> Input data
━━━━━━━━━━━━━━━━

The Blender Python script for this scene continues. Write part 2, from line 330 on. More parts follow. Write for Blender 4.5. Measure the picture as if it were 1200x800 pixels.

━━━━━━━━━━━━━━━━

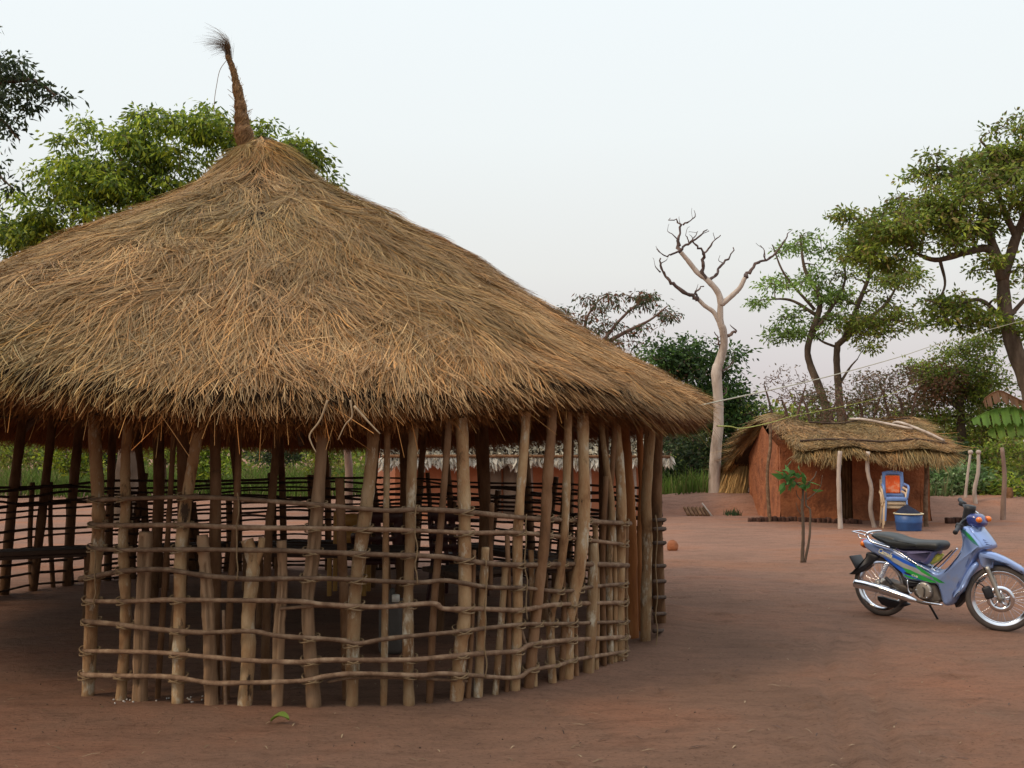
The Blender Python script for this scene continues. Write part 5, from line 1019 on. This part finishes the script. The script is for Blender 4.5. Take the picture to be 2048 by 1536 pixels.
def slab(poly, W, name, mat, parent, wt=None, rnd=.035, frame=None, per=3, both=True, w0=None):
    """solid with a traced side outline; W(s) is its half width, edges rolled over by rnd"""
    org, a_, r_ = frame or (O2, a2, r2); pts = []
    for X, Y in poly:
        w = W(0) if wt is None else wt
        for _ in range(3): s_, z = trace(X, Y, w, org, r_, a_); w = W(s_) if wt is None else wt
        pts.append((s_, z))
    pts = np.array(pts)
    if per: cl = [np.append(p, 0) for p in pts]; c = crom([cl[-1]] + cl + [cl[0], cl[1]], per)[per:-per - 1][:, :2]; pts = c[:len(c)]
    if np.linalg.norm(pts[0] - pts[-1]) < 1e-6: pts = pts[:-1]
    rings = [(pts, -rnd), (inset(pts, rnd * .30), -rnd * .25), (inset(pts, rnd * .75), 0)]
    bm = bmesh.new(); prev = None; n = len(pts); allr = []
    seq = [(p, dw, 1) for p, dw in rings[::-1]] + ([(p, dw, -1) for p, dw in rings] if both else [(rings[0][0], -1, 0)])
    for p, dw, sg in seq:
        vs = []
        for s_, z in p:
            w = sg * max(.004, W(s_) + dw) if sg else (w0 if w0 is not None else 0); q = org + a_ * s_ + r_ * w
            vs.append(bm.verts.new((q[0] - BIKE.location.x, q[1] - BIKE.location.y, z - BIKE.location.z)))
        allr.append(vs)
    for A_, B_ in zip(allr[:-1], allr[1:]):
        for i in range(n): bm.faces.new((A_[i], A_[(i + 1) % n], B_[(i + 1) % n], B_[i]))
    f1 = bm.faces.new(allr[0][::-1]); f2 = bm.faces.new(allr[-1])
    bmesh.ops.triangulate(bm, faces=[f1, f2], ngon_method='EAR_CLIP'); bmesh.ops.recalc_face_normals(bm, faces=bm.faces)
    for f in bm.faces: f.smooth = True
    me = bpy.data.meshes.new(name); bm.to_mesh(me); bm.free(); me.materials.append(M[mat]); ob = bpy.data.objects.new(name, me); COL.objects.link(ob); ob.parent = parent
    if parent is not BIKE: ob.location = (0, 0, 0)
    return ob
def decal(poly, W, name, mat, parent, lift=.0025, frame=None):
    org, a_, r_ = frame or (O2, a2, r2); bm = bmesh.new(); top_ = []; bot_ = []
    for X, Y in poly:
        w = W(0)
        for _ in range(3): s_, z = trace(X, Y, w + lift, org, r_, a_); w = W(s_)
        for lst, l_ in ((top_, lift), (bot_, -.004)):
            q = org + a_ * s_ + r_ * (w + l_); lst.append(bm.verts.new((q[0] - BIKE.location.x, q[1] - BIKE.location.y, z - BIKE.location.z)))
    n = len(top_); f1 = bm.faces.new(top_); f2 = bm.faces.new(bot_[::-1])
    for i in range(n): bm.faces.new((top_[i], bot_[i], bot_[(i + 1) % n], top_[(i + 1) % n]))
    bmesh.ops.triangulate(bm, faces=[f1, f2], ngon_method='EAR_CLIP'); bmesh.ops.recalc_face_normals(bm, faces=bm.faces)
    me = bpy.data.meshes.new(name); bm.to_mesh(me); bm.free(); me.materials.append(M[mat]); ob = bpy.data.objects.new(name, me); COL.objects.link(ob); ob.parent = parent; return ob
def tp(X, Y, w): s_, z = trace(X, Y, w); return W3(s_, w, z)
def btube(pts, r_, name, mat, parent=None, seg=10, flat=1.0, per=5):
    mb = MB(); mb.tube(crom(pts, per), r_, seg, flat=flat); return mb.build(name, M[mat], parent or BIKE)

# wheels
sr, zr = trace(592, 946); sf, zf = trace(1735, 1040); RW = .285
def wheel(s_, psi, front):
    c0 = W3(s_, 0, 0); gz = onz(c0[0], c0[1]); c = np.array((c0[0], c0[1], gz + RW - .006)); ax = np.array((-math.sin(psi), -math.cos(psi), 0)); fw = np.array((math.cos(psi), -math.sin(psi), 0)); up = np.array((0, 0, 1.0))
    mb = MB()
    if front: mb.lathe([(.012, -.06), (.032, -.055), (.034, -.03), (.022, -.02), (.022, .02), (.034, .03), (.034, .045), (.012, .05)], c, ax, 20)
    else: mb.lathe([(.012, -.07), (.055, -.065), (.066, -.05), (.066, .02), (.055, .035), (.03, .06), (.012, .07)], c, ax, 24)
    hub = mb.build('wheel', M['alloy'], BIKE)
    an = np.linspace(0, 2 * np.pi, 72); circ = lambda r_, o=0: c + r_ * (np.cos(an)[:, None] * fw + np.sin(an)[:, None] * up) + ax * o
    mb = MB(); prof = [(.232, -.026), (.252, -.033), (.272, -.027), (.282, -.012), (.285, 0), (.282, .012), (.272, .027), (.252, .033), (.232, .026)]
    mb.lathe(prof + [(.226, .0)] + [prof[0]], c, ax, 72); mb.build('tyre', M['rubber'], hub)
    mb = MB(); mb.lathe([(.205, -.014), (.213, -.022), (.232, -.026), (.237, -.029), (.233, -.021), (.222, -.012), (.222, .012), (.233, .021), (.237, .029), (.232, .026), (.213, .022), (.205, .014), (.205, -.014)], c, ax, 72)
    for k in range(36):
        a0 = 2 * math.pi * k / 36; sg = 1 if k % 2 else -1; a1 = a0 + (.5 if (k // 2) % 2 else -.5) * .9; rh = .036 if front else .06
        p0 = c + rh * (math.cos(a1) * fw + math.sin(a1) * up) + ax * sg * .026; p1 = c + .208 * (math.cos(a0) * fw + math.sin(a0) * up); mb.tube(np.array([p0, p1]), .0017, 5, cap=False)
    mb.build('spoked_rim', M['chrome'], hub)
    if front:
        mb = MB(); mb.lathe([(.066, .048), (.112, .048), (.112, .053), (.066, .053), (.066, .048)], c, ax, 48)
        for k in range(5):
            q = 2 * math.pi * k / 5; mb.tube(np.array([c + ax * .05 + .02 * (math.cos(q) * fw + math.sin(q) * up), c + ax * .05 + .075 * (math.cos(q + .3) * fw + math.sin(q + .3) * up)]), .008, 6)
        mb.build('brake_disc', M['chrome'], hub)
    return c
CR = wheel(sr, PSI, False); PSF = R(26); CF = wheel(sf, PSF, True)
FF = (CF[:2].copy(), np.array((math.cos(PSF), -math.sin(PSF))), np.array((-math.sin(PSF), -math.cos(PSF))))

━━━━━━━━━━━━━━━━

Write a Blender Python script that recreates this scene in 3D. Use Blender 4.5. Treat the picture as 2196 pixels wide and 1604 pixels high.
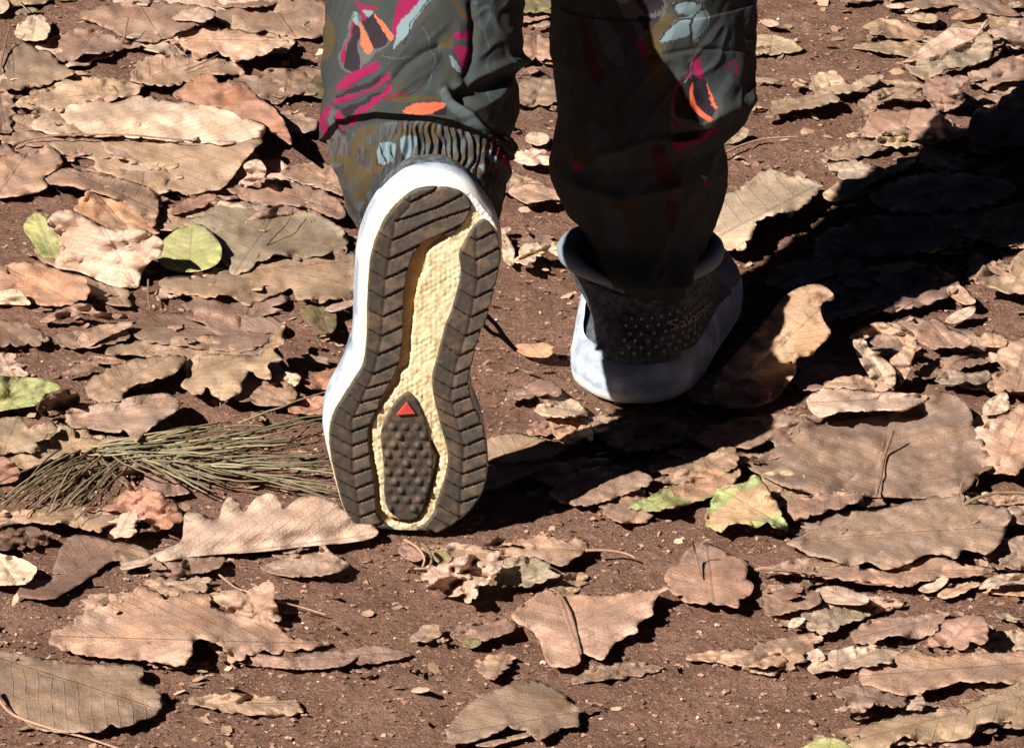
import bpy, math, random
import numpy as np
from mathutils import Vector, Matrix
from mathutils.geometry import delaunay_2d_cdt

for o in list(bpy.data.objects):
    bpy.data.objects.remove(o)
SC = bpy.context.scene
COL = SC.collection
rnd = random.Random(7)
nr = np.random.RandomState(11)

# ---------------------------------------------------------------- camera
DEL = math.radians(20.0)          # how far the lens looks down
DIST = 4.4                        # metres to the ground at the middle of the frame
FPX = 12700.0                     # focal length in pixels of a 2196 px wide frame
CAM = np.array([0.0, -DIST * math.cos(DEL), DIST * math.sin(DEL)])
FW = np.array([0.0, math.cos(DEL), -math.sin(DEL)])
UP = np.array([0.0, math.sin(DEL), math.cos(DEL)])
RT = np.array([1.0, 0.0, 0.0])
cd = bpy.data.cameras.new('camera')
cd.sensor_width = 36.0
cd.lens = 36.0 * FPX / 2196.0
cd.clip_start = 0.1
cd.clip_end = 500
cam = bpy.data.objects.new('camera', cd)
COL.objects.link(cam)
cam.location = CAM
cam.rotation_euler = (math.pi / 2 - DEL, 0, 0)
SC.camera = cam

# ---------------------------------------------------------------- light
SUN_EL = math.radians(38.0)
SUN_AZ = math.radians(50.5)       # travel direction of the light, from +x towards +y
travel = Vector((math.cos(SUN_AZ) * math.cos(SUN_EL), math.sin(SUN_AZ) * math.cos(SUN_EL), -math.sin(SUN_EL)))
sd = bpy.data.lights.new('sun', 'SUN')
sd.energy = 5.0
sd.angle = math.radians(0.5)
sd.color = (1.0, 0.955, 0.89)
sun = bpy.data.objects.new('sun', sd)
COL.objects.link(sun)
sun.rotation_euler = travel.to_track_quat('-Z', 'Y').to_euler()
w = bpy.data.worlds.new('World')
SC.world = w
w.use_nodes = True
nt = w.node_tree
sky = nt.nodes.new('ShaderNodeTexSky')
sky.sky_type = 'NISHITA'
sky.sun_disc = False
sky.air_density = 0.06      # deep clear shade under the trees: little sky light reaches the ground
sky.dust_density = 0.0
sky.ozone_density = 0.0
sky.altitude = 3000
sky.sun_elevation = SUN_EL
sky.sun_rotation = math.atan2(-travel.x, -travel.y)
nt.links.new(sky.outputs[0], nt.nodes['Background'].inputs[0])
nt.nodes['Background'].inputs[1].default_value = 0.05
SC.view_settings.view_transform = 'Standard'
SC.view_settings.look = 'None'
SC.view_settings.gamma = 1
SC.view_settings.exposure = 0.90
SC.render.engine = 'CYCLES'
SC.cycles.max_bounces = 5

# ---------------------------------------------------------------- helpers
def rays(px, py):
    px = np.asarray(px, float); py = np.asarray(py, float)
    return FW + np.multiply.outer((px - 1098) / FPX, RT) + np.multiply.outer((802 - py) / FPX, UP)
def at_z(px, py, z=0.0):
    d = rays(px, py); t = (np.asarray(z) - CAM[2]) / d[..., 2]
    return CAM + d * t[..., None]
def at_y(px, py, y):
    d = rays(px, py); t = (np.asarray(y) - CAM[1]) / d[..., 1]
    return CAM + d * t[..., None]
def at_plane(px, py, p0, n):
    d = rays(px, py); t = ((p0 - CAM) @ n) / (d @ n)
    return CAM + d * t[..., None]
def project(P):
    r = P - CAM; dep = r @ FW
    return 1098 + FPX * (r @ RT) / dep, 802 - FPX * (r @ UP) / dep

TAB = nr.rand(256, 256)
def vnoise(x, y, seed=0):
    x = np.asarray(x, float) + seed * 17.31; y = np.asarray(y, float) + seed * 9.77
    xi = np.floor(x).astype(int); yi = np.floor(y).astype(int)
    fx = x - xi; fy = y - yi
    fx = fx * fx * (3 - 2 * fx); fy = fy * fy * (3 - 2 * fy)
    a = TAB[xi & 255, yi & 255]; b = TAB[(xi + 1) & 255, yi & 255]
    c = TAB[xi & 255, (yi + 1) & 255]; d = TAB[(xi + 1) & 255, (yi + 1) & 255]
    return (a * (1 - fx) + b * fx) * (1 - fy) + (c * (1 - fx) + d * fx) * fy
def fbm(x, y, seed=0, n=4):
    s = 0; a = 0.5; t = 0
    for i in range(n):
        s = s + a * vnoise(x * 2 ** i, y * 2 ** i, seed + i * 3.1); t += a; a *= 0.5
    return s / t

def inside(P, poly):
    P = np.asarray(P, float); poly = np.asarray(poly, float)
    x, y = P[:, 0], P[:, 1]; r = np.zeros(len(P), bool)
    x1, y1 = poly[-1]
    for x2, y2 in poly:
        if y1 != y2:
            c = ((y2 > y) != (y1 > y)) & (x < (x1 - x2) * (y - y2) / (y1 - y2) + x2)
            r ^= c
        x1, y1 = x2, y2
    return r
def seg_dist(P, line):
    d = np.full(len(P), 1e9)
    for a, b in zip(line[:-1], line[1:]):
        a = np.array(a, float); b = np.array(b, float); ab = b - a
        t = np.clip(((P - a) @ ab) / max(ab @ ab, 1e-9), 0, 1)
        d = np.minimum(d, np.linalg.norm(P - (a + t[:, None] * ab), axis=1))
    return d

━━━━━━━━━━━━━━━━

> Exercise prompt
Give a single number: the count of lines above that include the word "Blender".

> Exercise solution
3